科学哲学的には議論があろうけど、ほとんどの科学者が当たり前の前提と考えているのが「人間は間違う」というもの。「人間は間違う」ので現象の再現性(同じ条件をそろえればその現象は何回でも発生する)や観察結果の客観性(誰がそれを観察したとしても同じ観察結果が得られる)が自然科学や人文科学を問わず「〜科学」と呼ばれる分野において重要視されている。

「人間は間違う」と「当事者は偏見を持ってしまうため冷静に判断できない」という事実をしっかりと理解した上で、「自分がある決定によって利益や損害をうけるとき、その決定を当事者はまともに下せない」という認識を多くの人に当たり前にもってもらい、「当事者自身にその判断をさせるのは、そもそもフェアではない」という考えを当たり前にするようにしたほうが良い(少なくとも、私は私の半径5mをそのようにしていくつもり)。

そして、「お前自身が〜する覚悟がないならば、この問題について発言するな」という風潮を社会からなくしたい(田口さんを非難しているわけではない。田口さんはそういう風潮があるから、振る舞えないだろうと予想しているだけ)。ここいらへんについてはこちらのエントリーでも書いた(自分の身にふりかかったときに冷静でいられないからこそ)。

で、じゃあ、私が「国民の代表である政治家が予算投入分野を決める。科学者は政治家に説明を求められた時にちゃんと説明をする」という意見に賛成であるかといえば、部分的に賛成。どこに賛成できないかというと、以下のとおり。

  1. この話は科学だけに限った話ではなく、すべての専門家に関して共通の話である
  2. 社会通念や日常感覚に相反する事案や規模に応じて性質が変化する事案が存在するため、政治家の日常感覚や一般常識だけでは最適な判定が下せない恐れがある(参考:選挙の経済学 投票者はなぜ愚策を選ぶのかデッドラインみんなの意見は案外正しい
  3. 政治家の行動は、有権者が望むあるいは有権者が満足するように振る舞われることが多い。なので、有権者自身にその事案を判定できる程度の情報帝京提供が必要不可欠である(参考:選挙の経済学 投票者はなぜ愚策を選ぶのか

なので、私の主張は「国民の代表である政治家によって予算総額が決定され、政治家によって委託された専門家コミュニティが当事者の意見や情報提供に基づき、オープンな決定プロセスによって予算投入分野および方法を決める。

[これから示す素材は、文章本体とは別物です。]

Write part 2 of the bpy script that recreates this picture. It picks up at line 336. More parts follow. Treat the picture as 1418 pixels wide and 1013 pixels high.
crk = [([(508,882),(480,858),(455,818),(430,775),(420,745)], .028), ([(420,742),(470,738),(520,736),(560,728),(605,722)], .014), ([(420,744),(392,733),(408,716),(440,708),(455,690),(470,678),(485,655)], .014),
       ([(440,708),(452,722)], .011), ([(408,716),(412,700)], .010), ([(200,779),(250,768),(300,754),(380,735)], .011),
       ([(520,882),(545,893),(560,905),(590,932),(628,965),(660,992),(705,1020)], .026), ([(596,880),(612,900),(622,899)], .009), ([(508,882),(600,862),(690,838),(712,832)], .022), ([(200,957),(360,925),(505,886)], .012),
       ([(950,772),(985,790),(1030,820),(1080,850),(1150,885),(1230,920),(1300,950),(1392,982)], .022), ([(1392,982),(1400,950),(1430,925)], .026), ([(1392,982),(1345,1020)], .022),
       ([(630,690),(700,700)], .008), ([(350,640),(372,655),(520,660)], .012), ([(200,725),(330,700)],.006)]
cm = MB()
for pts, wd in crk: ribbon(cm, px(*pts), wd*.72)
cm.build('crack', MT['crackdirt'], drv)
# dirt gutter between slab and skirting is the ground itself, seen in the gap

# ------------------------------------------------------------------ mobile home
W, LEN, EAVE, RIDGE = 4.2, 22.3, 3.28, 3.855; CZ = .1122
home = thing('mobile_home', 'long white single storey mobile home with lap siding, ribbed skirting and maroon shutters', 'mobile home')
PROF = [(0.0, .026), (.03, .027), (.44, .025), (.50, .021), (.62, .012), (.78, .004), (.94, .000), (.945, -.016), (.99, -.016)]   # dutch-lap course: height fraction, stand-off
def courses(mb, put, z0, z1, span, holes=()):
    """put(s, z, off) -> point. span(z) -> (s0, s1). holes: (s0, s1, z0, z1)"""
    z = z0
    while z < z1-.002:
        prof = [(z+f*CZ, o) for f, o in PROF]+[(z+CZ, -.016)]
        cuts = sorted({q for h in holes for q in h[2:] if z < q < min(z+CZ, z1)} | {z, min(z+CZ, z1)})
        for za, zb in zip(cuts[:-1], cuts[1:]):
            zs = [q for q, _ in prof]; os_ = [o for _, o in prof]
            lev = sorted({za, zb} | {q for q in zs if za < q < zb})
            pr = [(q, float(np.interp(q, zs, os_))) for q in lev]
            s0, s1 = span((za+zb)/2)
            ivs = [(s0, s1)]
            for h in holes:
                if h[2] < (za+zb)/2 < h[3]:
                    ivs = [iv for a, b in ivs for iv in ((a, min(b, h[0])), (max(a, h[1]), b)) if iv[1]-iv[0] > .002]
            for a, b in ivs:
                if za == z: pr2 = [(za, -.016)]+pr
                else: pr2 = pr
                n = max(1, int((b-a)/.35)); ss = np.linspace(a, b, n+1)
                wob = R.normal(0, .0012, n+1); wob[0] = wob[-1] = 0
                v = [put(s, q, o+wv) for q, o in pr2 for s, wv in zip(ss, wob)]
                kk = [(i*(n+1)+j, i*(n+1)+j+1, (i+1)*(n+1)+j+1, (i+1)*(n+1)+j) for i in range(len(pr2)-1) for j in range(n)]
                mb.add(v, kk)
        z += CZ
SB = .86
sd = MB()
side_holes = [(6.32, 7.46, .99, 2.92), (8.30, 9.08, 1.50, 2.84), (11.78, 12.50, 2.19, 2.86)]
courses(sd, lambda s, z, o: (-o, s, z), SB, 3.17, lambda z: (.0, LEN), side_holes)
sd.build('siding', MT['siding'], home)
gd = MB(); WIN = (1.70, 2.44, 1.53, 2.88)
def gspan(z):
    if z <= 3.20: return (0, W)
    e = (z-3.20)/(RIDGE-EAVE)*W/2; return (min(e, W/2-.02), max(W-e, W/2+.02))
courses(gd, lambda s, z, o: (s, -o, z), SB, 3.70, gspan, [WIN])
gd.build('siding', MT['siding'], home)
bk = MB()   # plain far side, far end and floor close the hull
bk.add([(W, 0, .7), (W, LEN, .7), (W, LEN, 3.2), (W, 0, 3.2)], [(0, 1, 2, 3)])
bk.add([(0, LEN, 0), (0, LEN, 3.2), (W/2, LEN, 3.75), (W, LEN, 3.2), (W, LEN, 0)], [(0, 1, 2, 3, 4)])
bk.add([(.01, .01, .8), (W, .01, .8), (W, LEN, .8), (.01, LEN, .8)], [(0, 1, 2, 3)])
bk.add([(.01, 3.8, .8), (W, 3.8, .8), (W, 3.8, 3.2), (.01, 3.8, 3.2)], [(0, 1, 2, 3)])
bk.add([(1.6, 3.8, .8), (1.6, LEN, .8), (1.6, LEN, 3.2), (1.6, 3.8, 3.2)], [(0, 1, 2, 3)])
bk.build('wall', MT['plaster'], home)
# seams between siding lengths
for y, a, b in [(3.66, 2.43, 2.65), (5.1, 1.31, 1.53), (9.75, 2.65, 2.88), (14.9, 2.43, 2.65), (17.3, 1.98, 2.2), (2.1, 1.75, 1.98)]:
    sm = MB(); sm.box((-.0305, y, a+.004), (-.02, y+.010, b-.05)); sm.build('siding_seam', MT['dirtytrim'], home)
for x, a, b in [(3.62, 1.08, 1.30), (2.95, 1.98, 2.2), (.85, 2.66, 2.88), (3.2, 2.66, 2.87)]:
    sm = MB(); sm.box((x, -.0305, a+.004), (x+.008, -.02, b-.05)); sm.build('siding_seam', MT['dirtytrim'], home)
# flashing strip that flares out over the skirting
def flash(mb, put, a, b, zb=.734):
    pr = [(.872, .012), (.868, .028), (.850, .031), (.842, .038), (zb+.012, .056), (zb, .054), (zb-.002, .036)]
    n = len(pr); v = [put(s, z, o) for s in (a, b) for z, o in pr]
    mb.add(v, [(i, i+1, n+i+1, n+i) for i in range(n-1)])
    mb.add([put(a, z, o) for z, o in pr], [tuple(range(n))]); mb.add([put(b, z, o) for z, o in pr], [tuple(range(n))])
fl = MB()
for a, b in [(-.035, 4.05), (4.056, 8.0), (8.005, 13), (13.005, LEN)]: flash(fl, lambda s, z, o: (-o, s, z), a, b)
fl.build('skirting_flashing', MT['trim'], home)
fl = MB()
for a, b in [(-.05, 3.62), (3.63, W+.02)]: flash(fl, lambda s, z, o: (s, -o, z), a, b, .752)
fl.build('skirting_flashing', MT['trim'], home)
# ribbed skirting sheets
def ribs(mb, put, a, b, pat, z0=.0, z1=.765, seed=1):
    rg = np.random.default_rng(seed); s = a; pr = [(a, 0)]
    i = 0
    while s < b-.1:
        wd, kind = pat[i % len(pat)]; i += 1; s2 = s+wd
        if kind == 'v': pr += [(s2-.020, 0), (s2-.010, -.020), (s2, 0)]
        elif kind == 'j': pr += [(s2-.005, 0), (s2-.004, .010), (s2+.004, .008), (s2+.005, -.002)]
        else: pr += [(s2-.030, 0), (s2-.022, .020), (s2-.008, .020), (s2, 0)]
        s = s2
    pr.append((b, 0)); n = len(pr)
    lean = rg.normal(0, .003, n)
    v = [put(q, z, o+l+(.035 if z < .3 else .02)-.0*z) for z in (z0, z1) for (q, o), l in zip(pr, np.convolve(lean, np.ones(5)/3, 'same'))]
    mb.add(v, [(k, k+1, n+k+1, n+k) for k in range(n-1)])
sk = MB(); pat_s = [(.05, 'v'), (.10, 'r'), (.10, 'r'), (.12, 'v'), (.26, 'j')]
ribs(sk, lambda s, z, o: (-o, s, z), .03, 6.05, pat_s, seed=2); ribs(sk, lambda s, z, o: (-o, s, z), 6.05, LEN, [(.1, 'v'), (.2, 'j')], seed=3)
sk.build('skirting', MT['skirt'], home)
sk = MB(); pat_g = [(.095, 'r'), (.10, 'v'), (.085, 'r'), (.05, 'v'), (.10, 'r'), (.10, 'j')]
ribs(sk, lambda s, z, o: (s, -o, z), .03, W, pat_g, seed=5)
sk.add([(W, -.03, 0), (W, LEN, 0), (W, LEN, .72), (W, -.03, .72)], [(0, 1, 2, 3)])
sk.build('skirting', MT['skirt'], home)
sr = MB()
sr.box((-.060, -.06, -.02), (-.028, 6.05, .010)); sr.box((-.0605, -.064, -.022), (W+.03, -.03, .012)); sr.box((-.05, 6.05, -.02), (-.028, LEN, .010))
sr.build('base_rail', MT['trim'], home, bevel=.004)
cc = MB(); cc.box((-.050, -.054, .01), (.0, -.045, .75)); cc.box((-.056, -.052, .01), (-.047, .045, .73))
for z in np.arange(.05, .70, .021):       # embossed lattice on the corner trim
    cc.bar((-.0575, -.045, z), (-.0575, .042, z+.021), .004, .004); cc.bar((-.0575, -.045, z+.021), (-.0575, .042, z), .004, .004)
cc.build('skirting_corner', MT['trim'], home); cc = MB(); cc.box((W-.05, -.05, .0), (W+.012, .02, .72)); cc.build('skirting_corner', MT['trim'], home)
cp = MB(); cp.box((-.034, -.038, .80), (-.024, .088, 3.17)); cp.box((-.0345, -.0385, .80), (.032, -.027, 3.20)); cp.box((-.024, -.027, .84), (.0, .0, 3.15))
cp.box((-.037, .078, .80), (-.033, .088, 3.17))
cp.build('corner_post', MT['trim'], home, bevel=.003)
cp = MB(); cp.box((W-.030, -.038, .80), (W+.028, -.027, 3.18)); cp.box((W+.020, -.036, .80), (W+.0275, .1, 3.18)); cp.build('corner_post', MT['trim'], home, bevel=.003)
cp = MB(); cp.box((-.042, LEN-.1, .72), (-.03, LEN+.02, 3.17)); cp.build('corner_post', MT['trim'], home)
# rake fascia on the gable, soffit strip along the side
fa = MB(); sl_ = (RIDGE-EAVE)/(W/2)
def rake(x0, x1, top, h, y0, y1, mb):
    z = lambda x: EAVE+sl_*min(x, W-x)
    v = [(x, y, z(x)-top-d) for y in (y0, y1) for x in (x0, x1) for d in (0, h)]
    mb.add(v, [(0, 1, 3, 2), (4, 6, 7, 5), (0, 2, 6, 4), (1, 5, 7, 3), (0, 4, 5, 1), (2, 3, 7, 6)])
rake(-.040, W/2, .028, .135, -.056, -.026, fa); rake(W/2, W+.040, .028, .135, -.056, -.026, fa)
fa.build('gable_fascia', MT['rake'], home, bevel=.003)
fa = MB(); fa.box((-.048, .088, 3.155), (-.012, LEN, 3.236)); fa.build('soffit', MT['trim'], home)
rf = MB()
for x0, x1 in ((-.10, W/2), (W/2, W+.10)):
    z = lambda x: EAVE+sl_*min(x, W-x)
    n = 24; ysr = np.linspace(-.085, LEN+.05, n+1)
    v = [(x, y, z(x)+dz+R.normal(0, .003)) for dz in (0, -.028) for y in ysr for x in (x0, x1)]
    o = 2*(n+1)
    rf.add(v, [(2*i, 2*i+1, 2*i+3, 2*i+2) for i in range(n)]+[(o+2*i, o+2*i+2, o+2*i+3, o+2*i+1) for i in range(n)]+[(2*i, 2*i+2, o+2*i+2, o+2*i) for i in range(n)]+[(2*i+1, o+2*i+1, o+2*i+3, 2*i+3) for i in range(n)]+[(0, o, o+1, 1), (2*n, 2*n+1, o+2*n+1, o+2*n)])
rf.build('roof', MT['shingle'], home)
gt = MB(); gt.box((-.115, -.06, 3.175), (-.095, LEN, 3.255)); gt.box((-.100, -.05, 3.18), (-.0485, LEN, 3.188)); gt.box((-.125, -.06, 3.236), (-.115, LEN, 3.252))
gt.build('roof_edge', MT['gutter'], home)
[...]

当事者は政治家および専門家コミュニティに説明を求められた時には事実に基づく意見および情報提供を行なう。また、専門家コミュニティは継続的に非専門家に対して自身の専門分野の必要性をアピールし続ける。」となる。もちろん、これは玉虫色の主張であるが、多くの人が納得する落としどころはこのあたりではないかと思う。